Two of my writing buddies had excellent news this week. One got a request from Harlequin to hurry up and send the rest of her manuscript. Like they wanted it pronto! The other got her contract from the agent of her dreams. Way to go ladies. It's my turn next. Heh. Yay! It's nearly September. Two or three more weeks and we'll be back to gorgeous days and even more wonderful evenings. I can't wait. So now, back to the keyboard to write so I can have time to play once the cool weather arrives.

Thursday, August 14, 2008

The creative mind.

The creative mind is a strange thing. I'm always in awe of it, even my own.

I had outlined a new story somewhere in the middle of writing my last one and I liked it although it would have been much darker than I'd ever attempted. I was positive I would write it next. After returning from RWA National I've put in six hour days polishing Unlock the Truth. I totally ditched the first chapter and think the pace is much faster, which makes the book stronger.

So, in the midst of all of this work and enjoying my current manuscript all over again, another story nudged me. When I allowed it to take shape I had a strong beginning and some interesting characters. I even had the title and that has not changed. It has become my next book. The thing is, the story is light in tone. It has, at the moment at least, glimpses of comedy. I don't write comedy. I'm not funny. Everyone who knows me knows I don't do funny. So what's up?

While I'm amused at the thought of writing a romantic comedy, I doubt I will. It has a mystery element though, so I might expand on that aspect and turn it into a suspense. Who knows? I'm figuring by the end of this month I'll have started it and will see where it takes me. The creative muse is certainly strange, we never know where or why our stories emerge like they do. For me, at first they're shadows or fleeting thoughts and I try to ignore them, especially if I'm working on something else. Gradually, over a few weeks, I find I dream or daydream full scenes. Before I know it I'm fleshing out the characters and the plot. Then a synopsis or outline forms in my mind and I begin any research.

Once I know the ending, that's usually it. I'm so excited I have to write the story. It's quite an adventure, really.

You should try it.

Wednesday, August 06, 2008

Taken down by a shrimp.

There was an unusual mood to this conference, one I have never experienced before at RWA. It seemed the energy in San Francisco was low.
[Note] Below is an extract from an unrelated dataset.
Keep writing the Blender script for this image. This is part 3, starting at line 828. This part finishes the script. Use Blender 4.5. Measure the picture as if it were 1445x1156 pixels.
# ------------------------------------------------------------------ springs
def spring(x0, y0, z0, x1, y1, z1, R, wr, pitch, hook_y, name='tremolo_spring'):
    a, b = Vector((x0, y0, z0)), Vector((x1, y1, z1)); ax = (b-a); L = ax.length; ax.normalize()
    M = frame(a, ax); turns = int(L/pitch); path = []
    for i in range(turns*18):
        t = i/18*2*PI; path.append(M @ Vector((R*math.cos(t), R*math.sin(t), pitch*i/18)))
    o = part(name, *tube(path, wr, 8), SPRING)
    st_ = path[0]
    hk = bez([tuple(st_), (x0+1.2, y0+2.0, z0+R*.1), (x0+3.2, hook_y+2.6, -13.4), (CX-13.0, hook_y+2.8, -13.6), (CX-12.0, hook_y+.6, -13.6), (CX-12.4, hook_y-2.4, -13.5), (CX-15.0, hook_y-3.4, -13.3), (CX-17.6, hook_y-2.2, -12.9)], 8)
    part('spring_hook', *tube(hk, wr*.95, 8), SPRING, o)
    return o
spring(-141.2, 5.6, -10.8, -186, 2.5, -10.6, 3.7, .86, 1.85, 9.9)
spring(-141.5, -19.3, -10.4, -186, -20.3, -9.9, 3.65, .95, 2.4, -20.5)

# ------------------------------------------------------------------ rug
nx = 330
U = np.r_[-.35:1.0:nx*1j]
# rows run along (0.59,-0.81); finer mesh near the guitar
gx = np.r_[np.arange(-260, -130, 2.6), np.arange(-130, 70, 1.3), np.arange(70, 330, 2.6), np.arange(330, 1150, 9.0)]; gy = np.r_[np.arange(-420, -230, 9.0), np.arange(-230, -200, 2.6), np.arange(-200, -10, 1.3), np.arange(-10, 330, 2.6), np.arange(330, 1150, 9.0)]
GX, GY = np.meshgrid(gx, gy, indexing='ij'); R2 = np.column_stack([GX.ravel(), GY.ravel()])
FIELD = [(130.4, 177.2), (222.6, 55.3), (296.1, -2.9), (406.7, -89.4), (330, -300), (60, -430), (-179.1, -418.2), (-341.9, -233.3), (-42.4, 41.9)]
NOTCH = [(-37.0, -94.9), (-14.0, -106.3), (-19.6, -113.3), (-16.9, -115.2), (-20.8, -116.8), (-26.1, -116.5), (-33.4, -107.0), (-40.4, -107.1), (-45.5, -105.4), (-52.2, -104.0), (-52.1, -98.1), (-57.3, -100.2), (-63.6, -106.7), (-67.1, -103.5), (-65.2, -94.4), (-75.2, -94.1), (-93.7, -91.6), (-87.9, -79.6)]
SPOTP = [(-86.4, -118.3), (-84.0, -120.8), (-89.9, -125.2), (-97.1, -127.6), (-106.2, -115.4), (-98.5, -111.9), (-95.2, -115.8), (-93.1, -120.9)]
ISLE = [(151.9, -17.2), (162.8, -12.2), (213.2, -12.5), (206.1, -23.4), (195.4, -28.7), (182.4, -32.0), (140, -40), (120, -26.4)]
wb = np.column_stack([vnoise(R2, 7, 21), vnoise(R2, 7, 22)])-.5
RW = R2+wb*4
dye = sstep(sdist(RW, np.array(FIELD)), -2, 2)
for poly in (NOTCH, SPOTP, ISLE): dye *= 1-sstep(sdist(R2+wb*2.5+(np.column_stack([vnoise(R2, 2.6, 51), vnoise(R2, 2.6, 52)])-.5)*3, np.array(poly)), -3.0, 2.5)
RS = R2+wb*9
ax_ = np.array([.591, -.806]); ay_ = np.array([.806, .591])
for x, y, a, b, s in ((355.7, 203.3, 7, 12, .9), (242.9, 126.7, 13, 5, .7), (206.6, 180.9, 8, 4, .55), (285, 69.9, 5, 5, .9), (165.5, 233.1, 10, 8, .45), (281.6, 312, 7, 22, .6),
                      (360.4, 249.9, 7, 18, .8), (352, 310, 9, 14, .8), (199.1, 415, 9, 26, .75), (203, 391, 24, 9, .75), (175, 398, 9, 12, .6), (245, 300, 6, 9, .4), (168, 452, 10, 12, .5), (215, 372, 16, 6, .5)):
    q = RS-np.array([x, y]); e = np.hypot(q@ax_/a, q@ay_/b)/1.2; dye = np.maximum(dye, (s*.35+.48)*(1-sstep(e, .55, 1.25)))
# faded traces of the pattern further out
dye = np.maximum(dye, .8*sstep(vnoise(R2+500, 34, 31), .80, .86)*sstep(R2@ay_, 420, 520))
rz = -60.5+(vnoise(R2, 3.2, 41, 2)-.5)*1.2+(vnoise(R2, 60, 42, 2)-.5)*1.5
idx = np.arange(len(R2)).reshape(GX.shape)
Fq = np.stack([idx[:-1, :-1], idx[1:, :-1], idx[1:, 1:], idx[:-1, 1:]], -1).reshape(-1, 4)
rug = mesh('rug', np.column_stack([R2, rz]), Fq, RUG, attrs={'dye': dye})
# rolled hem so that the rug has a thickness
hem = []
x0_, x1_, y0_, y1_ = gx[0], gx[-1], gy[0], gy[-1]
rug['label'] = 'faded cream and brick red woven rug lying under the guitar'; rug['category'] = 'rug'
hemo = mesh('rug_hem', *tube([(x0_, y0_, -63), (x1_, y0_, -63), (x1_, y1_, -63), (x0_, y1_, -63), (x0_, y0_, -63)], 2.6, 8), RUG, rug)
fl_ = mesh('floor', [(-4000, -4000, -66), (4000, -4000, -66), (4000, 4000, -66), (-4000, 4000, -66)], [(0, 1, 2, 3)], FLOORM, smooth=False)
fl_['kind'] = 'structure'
Both inside and outside of the hotel. I'd arrived early with the intention of combining the conference with a mini-vacation. The only one I'd allowed myself this year. Sadly to say I got no vacation and very little conference but I did pay a hefty price to sleep in a hotel bed.

Walking outside of the hotel was beyond depressing. Maybe it's a reflection of our current economic situation, or has SF gone downhill since my last visit? Side-stepping a scruffy man seated with his back pressed to the wall and spitting gobs of phlegm in my direction was beyond yuck on the yuck-o-meter. Side-stepping a pool of vomit in the street was disgusting. Watching people beg and panhandle and smelling the great unwashed was not pleasant. Gripping my purse to my side while walking the street was not pleasant. Viewing the high-priced items called memorabilia but that resembled the worst schlock I've ever seen, was disheartening. But the whole scenario also left me feeling saddened. This was once a city of great beauty, a place that on my first visit took my breath away. What happened?

Back in the hotel the prices were astronomical. I'm a world-wide traveller and don't mind paying for quality but resent being stiffed. I thought I was being stiffed. On everything.

Then I got sick. I guess I met a shrimp I didn't like, or that didn't like me. I went to the 39th level bar to meet a friend. Hadn't eaten so decided the way over-priced shrimp coktail was a good idea. The following day I came down with chills and took to my bed. When I awoke I couldn't make it to the bathroom to throw-up and grabbed the waste basket. Thank goodness the basket was metal and not a woven bamboo. Anyway, who knew someone could throw up as much as moi? I went to management to make a report convinced I had food poisoning as I never get ill like that. Management said there'd been no other complaints. After that I was determined to flush every remaining bad thing from my body. I drank so much water I squished when I walked. *grin*

So I missed two networking parties, many workshops, many get togethers with old friends. I considered cancelling the rest of the trip and going home but didn't feel strong enough to travel. I spent most of two days in my room. Fortunately I'd lugged my laptop along on the trip. On the plus side I put some polish on my manuscript and began brainstorming another story. Also, I felt a lot better by the night of the awards ceremony. Krissie (Anne Stuart) won a Rita in the romantic suspense category for Ice Storm. That was fabulous. Congratulations again, Krissie!

And I read Homecoming, a wonderful inspirational by Jill Marie Landis. I've never been big on inspirational stories. I was raised in the Christian faith, then converted to Judiasim for my husband and to raise my children Jewish. After divorcing I explored my own beliefs and took journey's into Eastern religions, spirituality, quantum physics, etc. I never thought I'd enjoy a story with a strong Bible influence. I was wrong. I guess it all goes back to the quality of the writing, to the storytelling. I love Jill's work, adore her voice, and that was why I was willing to give this book a chance. By the first page I was hooked. This is such a beautifully crafted story about finding the truth to who we are on a deep inner level, where we truly belong, and having and trusting the faith to find out. It touched my heart.

It's Wednesday today, one week after meeting the shrimp that took me down. I can finally say I'm feeling back to normal. Will I ever eat shrimp again? I don't think so. Will I re-visit San Francisco? I doubt it. Will I go to National in D.C. next year? You bet.